12. A feeder in accordance with claim 11, wherein said feed throat has cooling means disposed on at least a portion of the periphery thereof.

13, A feeder in accordance with claim 12, further comprising air control means located in said duct means and connected to said air supply means upstream of said proportional damper means, compris-ing:
rotary damper means to provide said vent means and dis-charge port means with varying air and having a closed position perpendicular to the longitudinal plane of said duct means; and minimum flow damper means to control the air supply when said rotary damper means is in said closed position.

14. A feeder in accordance with claim 13, wherein both said rotary damper means and said minimum flow damper means have a closed position in the same plane.

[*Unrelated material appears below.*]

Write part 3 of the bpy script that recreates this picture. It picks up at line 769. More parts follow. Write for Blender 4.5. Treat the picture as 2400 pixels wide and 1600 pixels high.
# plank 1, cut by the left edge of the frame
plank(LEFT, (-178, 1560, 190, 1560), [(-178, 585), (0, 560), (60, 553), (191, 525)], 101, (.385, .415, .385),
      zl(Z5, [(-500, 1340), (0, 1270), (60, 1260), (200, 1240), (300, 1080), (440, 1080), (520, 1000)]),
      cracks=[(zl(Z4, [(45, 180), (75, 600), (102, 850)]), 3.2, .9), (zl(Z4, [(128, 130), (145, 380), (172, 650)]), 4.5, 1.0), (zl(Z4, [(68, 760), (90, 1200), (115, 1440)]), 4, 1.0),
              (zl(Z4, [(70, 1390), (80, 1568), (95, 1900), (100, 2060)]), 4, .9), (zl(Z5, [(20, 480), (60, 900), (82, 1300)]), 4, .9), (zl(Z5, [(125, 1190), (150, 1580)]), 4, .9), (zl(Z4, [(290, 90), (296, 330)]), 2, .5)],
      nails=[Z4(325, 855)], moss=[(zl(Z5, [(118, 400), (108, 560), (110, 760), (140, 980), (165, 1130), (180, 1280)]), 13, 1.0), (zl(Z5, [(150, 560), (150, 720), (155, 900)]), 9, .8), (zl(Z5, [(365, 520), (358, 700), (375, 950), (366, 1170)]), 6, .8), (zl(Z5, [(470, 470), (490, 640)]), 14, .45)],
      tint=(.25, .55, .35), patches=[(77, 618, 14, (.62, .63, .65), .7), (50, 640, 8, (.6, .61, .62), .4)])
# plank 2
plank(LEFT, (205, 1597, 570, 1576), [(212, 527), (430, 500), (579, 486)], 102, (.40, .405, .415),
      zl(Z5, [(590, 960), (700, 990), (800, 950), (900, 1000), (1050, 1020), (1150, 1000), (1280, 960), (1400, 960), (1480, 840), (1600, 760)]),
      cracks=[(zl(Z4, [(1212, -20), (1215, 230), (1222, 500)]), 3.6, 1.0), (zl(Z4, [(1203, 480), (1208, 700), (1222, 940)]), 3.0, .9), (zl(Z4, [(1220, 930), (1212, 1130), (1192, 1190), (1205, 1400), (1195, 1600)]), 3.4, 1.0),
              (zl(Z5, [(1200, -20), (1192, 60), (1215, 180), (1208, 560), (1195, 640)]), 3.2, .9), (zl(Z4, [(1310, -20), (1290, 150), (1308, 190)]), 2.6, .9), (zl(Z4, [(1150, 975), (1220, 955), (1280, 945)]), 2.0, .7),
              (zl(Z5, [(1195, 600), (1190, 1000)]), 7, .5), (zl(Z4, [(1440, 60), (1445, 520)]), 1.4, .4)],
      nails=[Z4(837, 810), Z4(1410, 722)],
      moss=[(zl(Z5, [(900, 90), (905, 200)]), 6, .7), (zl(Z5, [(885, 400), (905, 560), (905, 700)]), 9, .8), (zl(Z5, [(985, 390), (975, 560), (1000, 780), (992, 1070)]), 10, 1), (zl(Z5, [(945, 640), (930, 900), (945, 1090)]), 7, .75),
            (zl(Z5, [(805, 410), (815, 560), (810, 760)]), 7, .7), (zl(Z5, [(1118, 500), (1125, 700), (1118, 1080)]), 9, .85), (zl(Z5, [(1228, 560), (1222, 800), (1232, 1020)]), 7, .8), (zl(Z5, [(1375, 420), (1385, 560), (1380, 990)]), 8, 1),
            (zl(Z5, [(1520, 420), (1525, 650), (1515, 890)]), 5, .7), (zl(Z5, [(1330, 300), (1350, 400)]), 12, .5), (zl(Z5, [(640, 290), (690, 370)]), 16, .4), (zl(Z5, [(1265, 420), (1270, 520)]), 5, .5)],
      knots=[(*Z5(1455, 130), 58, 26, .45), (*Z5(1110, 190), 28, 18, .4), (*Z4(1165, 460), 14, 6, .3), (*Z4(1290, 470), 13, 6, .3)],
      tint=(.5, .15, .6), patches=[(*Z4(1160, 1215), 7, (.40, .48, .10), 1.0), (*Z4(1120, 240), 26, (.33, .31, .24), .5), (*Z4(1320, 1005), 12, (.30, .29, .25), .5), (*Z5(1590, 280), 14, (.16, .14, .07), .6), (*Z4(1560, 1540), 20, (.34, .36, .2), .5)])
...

15. A feeder in accordance with claim 1, wherein said feed throat has cooling means disposed on at least a portion of the periphery thereof.

16. A multi-fuel feeder for a stoker including a furnace and a grate disposed in said furnace, comprising:
a feed passage for fuel into said furnace;
means for feeding coal along a path through said feed passage into said furnace having a fuel discharge point in said feed passage, and being combusted only after entering the furnace; and means separate from said coal feed means for feeding waste fuel through the same feed passage into said furnace along a path spaced from the path of coal from said coal feeding means in said feed passage, having a fuel discharge point located at substantially the same position in the feed passage as said coal feed means discharge point, whereby substantially all mixing of said coal and said waste fuel occurs in said furnace.

17. A feeder in accordance with claim 16, wherein said waste fuel feed means discharge spout is located directly above said coal feed means discharge spout.